ADENTRÁNDOME EN LAS TINIEBLAS 39
“El río fluye sordamente, no hace ningún ruido.” Marguerite Duras
Martes, siete de enero de dos mil veinticinco
Este año he empezado el diario muy ordenadamente, con un sentido cronológico estricto. Las entradas se desordenan un poco cuando me extiendo en narraciones más prolijas y los días siguen escapándose a toda velocidad.
El fin de semana largo (tres días), ha sido especialmente solipsista, salvo dos conversaciones telefónicas (Gabriel y Armando), el resto del tiempo silencio y horas lineales, sin textura humana (casi nunca la hay). Fuera de mis límites físicos, mi casa, he dado tres paseos, dos de ellos por la ciudad, a la que nunca voy, por cierto.
Tanto silencio no me acobarda, probablemente me guste mucho, aunque note que me debilita y me cause mucho miedo, sobre todo por la noche (no me gustaría nada no amanecer porque me haya muerto solo por la noche).

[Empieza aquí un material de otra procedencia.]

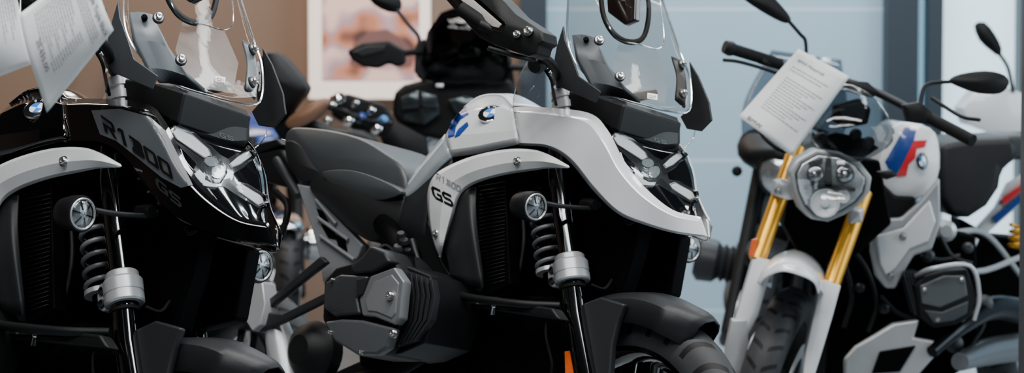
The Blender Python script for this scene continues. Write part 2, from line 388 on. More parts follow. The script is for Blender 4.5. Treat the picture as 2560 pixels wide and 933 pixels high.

Es una relación conmigo y mi circunstancia que me produce vértigo: malestar a veces, satisfacción otras. Mi estado de ánimo se mueve incesantemente, bajando y subiendo sin tregua ni sosiego.
El lado bueno es que me permite ir de libro en libro y de película en película; ayer, por ejemplo, volví a ver El tesoro de sierra madre, inmensa película en la que brillan todos, y el primero John Huston en una de sus grandes historias (todas lo fueron, para la historia del cine), además de Bogart, en una de sus mejores interpretaciones. Mi satisfacción se mueve, exclusivamente, entre historias e historias, incesantemente (leídas, oídas y vistas). Conseguiré no necesitar ni desear nada más.
Y ahora, a punto de dejar esta entrada terminada, se me ocurre pensar que ya no me podré enamorar nunca por una sola y poderosa razón: no sueño con el amor. No se puede acceder a lo que no se sueña.
La Fotografía: El lugar donde viven los triángulos. Ayer, por la mañana, mientras caminaba por mi ciudad: cuestas arriba y cuestas abajo (la perfecta metáfora que abarca todo lo de aquí); o me acercaba a la orilla del río, donde habita el sentido triangular del espacio y el tiempo y el paraje más bello por el que el rio viene y se va; oía La siesta de M. Andesmas, de Margarite Duras (autora nada frecuentada por mí, hasta ahora), en la que un hombre viejo se adentra por los adormecidos y fantasmales vericuetos de su pérdida de la percepción de la realidad y el tiempo.